An investment bank is a financial institution that acts as an intermediary between companies and investors. Unlike commercial banks that primarily focus on accepting deposits and making loans to individuals and businesses, investment banks specialize in raising capital for corporations and governments, providing financial advisory services, and trading securities.
Key Functions of an Investment Bank:
- Underwriting: This is perhaps the most well-known function. Investment banks help companies issue and sell securities, such as stocks (IPOs and follow-on offerings) and bonds, to the public. They assess the market demand, price the securities, and distribute them to investors. This process is known as underwriting. Underwriters assume the risk that the securities may not sell at the agreed-upon price.
 - Mergers and Acquisitions (M&A) Advisory: Investment banks advise companies on mergers, acquisitions, divestitures, and other corporate restructurings. This involves valuing companies, structuring deals, negotiating terms, and providing strategic advice. They act as intermediaries, connecting buyers and sellers and helping them navigate complex transactions.
 - Sales and Trading: Investment banks facilitate the buying and selling of securities for their clients and for their own accounts (proprietary trading). Sales teams connect with institutional investors, such as pension funds and hedge funds, to execute trades. Trading desks manage the firm’s inventory of securities and attempt to profit from market movements.
 - Research: Investment banks employ research analysts who study companies, industries, and economies and provide investment recommendations to clients. These research reports help investors make informed decisions about where to allocate their capital.

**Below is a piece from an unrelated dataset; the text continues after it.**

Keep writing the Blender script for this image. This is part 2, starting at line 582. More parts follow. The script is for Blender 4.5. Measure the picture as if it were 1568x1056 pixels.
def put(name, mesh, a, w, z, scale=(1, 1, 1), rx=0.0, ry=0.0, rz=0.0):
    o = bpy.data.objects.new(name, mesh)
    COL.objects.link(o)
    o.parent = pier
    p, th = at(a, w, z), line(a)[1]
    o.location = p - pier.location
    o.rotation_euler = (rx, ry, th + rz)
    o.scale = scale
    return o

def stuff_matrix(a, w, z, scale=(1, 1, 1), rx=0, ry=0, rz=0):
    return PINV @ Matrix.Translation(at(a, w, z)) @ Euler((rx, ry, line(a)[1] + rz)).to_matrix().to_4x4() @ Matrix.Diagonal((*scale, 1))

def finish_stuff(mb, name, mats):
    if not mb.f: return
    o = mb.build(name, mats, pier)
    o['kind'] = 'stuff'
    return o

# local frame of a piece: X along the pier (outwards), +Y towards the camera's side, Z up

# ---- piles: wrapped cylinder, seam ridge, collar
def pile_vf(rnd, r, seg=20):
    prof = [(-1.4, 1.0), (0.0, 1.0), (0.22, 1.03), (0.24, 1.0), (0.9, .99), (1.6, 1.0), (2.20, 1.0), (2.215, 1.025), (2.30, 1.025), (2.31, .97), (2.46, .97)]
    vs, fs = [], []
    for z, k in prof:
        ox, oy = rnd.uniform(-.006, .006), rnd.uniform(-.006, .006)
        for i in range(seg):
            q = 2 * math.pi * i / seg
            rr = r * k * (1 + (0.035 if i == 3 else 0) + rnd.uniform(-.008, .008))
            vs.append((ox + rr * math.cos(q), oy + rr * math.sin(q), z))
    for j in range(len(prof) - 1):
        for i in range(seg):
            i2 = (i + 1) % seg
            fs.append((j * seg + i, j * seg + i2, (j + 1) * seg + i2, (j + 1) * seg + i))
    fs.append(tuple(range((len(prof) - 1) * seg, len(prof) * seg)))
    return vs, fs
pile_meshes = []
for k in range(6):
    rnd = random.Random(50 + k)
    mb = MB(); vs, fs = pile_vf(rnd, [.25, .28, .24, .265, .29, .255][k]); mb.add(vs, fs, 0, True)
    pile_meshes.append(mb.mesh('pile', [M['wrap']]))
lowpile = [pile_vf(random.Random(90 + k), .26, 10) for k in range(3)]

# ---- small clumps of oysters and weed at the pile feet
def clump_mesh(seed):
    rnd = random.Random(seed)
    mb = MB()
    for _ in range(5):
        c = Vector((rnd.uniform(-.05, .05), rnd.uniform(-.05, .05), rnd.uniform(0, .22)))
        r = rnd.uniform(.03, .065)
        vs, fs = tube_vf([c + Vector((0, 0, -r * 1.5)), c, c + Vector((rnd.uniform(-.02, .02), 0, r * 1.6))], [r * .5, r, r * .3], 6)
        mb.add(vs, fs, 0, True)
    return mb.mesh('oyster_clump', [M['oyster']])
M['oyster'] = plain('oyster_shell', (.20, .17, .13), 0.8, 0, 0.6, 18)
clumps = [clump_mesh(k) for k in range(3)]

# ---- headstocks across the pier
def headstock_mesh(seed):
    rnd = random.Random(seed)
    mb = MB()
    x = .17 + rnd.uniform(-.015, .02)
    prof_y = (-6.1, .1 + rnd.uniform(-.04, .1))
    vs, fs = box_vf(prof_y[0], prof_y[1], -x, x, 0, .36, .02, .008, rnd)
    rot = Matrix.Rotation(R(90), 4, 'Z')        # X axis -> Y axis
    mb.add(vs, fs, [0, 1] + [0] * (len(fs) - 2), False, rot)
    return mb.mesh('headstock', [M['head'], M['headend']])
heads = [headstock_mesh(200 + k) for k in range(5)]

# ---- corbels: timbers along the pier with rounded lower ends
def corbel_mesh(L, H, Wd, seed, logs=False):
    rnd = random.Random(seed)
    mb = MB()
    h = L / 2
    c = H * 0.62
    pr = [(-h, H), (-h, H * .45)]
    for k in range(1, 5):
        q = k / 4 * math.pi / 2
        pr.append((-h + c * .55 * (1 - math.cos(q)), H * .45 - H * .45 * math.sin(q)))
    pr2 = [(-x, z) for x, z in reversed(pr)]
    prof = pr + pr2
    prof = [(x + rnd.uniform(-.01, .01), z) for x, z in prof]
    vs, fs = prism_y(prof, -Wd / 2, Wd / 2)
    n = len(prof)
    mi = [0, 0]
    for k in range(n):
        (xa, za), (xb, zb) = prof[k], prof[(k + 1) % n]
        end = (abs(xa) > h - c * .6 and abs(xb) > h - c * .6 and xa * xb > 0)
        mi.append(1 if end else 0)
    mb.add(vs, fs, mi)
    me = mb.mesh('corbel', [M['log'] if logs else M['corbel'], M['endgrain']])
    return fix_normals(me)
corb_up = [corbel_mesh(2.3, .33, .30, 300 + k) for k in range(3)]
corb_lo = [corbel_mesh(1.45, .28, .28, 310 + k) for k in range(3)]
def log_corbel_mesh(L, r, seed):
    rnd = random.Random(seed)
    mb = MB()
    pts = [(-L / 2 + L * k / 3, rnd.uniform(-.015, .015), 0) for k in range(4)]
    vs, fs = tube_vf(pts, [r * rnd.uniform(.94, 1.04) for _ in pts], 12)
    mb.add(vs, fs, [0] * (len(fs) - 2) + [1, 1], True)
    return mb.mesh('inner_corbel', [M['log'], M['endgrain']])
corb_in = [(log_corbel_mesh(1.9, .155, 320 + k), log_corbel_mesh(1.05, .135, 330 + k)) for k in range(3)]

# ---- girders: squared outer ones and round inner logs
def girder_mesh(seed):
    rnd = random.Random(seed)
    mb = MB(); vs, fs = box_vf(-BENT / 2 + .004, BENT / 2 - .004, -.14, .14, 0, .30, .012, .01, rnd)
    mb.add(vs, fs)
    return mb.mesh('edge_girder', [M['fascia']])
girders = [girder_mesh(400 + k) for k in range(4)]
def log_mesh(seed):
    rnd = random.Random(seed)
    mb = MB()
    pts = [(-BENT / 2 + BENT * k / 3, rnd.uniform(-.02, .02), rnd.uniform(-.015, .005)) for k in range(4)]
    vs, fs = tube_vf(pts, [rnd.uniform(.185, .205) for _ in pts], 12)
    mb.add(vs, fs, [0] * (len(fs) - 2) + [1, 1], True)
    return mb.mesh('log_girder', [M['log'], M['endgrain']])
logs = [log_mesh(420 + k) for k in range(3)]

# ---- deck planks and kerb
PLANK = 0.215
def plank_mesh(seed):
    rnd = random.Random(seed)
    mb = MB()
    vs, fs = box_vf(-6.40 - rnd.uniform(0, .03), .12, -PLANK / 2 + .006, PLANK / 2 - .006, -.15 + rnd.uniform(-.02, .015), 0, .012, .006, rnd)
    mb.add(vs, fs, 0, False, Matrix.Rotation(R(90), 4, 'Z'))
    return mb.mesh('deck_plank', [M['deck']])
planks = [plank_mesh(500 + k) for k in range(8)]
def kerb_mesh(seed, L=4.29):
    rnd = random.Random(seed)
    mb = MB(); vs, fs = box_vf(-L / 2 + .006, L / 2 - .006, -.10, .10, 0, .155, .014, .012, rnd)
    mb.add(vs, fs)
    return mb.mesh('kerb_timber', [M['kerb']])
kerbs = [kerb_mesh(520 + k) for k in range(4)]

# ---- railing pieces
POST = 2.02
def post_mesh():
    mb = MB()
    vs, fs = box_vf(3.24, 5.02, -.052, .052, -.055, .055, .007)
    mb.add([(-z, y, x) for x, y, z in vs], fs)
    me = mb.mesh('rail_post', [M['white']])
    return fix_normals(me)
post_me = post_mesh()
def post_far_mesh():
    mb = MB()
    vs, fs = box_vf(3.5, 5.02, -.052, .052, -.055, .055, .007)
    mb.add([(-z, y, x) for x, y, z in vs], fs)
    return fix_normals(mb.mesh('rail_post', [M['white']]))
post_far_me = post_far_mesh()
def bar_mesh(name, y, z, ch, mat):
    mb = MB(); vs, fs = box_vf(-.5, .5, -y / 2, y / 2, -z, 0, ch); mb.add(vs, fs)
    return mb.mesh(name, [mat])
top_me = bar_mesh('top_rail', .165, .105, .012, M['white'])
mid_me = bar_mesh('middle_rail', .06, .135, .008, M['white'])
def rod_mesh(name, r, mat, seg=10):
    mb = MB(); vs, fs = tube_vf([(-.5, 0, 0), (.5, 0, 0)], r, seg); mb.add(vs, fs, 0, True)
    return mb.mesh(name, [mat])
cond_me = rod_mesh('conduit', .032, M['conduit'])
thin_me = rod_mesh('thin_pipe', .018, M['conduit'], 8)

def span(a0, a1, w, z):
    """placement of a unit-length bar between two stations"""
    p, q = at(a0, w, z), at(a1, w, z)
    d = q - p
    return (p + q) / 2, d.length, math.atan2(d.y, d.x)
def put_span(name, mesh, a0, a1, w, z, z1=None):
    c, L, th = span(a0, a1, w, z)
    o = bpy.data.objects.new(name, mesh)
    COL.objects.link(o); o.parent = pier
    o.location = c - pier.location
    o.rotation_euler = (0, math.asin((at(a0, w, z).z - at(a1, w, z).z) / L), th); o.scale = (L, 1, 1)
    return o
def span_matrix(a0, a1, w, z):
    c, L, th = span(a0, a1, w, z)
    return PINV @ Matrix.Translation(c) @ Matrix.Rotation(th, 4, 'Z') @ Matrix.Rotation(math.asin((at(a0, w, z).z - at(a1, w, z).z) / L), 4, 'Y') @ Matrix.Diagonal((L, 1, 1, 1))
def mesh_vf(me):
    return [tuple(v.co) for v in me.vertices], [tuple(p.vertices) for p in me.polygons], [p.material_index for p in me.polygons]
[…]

 - Asset Management: Some investment banks also offer asset management services, managing investment portfolios for individuals, institutions, and governments. This may involve managing mutual funds, hedge funds, or private equity funds.
 - Private Equity: Investment banks may have private equity arms that invest directly in companies, often taking them private. These private equity firms aim to improve the operations and profitability of the companies they invest in and then sell them for a profit.
 
Clients of Investment Banks:
Investment banks serve a diverse range of clients, including:
- Corporations: Companies seeking to raise capital, restructure their operations, or make acquisitions.

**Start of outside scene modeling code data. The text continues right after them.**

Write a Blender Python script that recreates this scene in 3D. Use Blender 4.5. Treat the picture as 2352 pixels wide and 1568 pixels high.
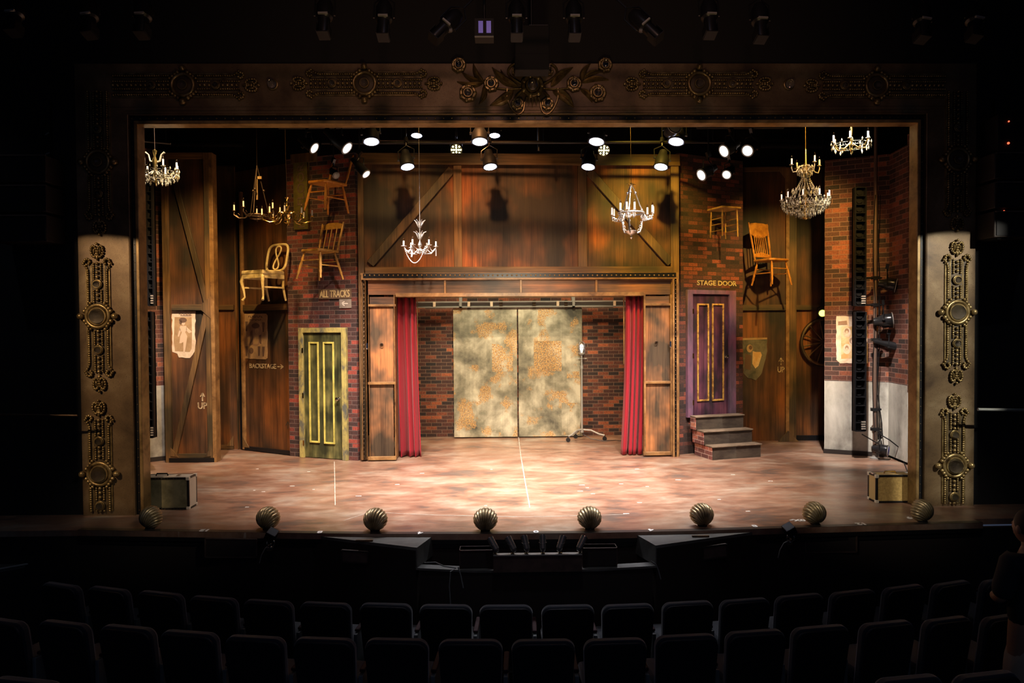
import bpy, math, random
from mathutils import Vector, Matrix
random.seed(7)
for o in list(bpy.data.objects): bpy.data.objects.remove(o)
S = bpy.context.scene
COL = S.collection
PI = math.pi
R = math.radians

# ------------------------------------------------------------------ camera
F = 1600.0
CAM = Vector((0, 0, 2.1))
yaw, pitch, roll = R(1.0), math.atan(34/F), R(0.39)
fwd = Vector((math.sin(yaw)*math.cos(pitch), math.cos(yaw)*math.cos(pitch), -math.sin(pitch)))
r0 = fwd.cross(Vector((0, 0, 1))).normalized(); u0 = r0.cross(fwd).normalized()
cr = r0*math.cos(roll) - u0*math.sin(roll); cu = cr.cross(fwd).normalized()
cd = bpy.data.cameras.new('camera'); cam = bpy.data.objects.new('camera', cd); COL.objects.link(cam)
cd.sensor_width = 36; cd.lens = F/2352*36; cd.clip_start = .05; cd.clip_end = 100
cam.matrix_world = Matrix(((cr.x, cu.x, -fwd.x, CAM.x), (cr.y, cu.y, -fwd.y, CAM.y), (cr.z, cu.z, -fwd.z, CAM.z), (0, 0, 0, 1)))
S.camera = cam
S.view_settings.view_transform = 'Standard'; S.view_settings.look = 'None'
S.view_settings.exposure = 0.0; S.view_settings.gamma = 1; S.view_settings.use_curve_mapping = False
w = bpy.data.worlds.new('world'); S.world = w; w.use_nodes = True
w.node_tree.nodes['Background'].inputs[0].default_value = (.35, .45, .75, 1)
w.node_tree.nodes['Background'].inputs[1].default_value = .07

def ray(px, py): return (fwd + cr*((px-1176)/F) - cu*((py-784)/F))
def at(px, py, Y):
    d = ray(px, py); return CAM + d*(Y/d.y)
def atz(px, py, z=0):
    d = ray(px, py); return CAM + d*((z-CAM.z)/d.z)

# ------------------------------------------------------------------ stage lighting (unseen beams added to light the set; visible lamps are built further down)
def spot(loc, tgt, W, color=(1, .85, .7), cone=40, blend=.4, rad=.08, name='beam'):
    l = bpy.data.lights.new(name, 'SPOT'); l.energy = W; l.color = color; l.spot_size = R(cone); l.spot_blend = blend; l.shadow_soft_size = rad
    o = bpy.data.objects.new(name, l); COL.objects.link(o); o.location = loc
    d = Vector(tgt)-Vector(loc); o.rotation_euler = d.to_track_quat('-Z', 'Y').to_euler()
    return o
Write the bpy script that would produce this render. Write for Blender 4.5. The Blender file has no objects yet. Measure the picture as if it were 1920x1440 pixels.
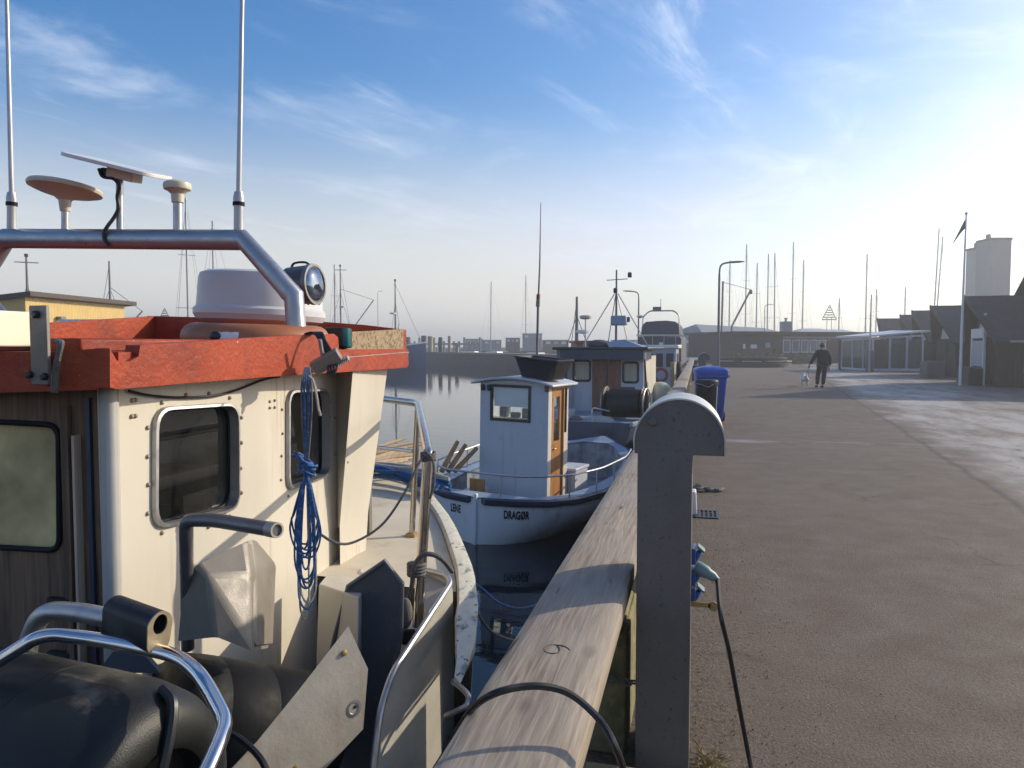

 - Governments: National, regional, and local governments seeking to issue bonds to finance public projects.
 - Institutional Investors: Pension funds, hedge funds, mutual funds, and other large investors.

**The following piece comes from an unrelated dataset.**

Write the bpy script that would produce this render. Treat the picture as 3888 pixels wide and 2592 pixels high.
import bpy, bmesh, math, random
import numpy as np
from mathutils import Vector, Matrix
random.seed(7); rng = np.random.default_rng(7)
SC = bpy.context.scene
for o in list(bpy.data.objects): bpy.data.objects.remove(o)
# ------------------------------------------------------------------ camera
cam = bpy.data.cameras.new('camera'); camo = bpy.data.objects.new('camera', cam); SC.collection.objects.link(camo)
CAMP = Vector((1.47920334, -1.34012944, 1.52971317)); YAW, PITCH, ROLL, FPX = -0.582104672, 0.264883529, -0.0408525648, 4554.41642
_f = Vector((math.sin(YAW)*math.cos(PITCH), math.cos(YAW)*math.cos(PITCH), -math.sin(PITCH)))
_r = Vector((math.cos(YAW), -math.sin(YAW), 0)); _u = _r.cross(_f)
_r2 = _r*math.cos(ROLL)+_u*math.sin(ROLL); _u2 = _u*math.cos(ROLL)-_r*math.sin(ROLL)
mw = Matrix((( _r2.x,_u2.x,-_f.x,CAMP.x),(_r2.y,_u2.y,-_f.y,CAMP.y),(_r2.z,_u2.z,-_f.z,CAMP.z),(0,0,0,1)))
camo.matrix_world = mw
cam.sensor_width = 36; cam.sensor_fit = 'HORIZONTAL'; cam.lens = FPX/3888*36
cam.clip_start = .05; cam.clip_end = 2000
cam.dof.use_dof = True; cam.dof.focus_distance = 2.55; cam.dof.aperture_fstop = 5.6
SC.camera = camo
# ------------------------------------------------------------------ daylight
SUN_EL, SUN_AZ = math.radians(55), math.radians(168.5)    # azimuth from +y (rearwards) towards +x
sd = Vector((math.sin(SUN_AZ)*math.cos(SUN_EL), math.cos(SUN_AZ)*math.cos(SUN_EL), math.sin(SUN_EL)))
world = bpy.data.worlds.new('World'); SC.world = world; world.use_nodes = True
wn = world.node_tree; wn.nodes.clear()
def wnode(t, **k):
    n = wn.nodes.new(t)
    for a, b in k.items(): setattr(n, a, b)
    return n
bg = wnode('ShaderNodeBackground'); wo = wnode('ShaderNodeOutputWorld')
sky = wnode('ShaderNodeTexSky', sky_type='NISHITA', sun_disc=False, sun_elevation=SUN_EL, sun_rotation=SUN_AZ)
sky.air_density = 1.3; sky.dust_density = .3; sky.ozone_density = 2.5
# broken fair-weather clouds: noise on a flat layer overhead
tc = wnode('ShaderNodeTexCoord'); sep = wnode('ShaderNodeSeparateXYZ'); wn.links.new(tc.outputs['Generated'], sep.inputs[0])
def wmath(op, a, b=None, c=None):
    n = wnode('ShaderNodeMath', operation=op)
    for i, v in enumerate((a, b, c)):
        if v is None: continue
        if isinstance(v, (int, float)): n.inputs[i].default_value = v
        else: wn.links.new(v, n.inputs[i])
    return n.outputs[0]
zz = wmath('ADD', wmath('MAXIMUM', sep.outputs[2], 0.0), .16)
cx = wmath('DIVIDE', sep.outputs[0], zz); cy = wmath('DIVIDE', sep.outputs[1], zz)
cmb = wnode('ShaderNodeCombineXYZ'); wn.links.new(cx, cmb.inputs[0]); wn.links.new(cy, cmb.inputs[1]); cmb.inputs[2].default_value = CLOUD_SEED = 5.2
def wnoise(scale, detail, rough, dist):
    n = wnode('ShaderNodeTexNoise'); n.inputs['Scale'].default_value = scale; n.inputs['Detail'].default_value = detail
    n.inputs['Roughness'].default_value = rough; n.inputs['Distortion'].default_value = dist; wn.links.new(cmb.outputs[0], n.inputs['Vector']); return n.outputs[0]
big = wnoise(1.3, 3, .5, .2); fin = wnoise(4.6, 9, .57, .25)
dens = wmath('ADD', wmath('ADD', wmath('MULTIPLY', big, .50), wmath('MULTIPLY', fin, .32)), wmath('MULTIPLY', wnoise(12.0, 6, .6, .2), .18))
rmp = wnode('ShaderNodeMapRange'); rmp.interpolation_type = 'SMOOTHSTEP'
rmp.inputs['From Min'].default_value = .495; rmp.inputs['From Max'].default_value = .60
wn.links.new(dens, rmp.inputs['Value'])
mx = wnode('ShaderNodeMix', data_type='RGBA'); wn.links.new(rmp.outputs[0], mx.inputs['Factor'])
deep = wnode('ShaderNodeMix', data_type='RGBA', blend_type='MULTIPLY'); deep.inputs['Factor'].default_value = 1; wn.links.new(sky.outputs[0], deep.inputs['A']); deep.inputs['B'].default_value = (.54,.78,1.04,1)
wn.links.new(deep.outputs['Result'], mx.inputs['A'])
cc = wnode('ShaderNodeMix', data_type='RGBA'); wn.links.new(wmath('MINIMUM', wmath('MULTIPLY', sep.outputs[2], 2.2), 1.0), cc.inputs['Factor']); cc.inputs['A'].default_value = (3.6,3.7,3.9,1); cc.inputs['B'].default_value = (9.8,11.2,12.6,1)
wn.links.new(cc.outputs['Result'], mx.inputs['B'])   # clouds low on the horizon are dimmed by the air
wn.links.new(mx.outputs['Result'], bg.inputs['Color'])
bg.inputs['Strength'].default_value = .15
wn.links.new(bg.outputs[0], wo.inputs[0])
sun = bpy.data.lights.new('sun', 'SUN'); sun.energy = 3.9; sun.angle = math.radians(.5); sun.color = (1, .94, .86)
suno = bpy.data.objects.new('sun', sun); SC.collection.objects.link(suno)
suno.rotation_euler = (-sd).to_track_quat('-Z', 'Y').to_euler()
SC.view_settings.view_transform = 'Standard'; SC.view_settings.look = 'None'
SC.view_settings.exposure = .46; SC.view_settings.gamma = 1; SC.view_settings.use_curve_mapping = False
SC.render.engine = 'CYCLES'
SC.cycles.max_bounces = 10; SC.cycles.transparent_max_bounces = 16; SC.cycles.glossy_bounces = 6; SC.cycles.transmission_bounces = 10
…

 - High-Net-Worth Individuals: Wealthy individuals seeking investment advice and asset management services.
 
Importance of Investment Banks:
Investment banks play a crucial role in the financial system by facilitating the flow of capital from investors to companies and governments. They enable companies to grow, create jobs, and innovate. They also provide investors with opportunities to earn returns on their investments. Furthermore, their expertise in M&A can help companies become more efficient and competitive.
In summary, investment banks are complex financial institutions that provide a wide range of services to corporations, governments, and investors, playing a vital role in the global economy.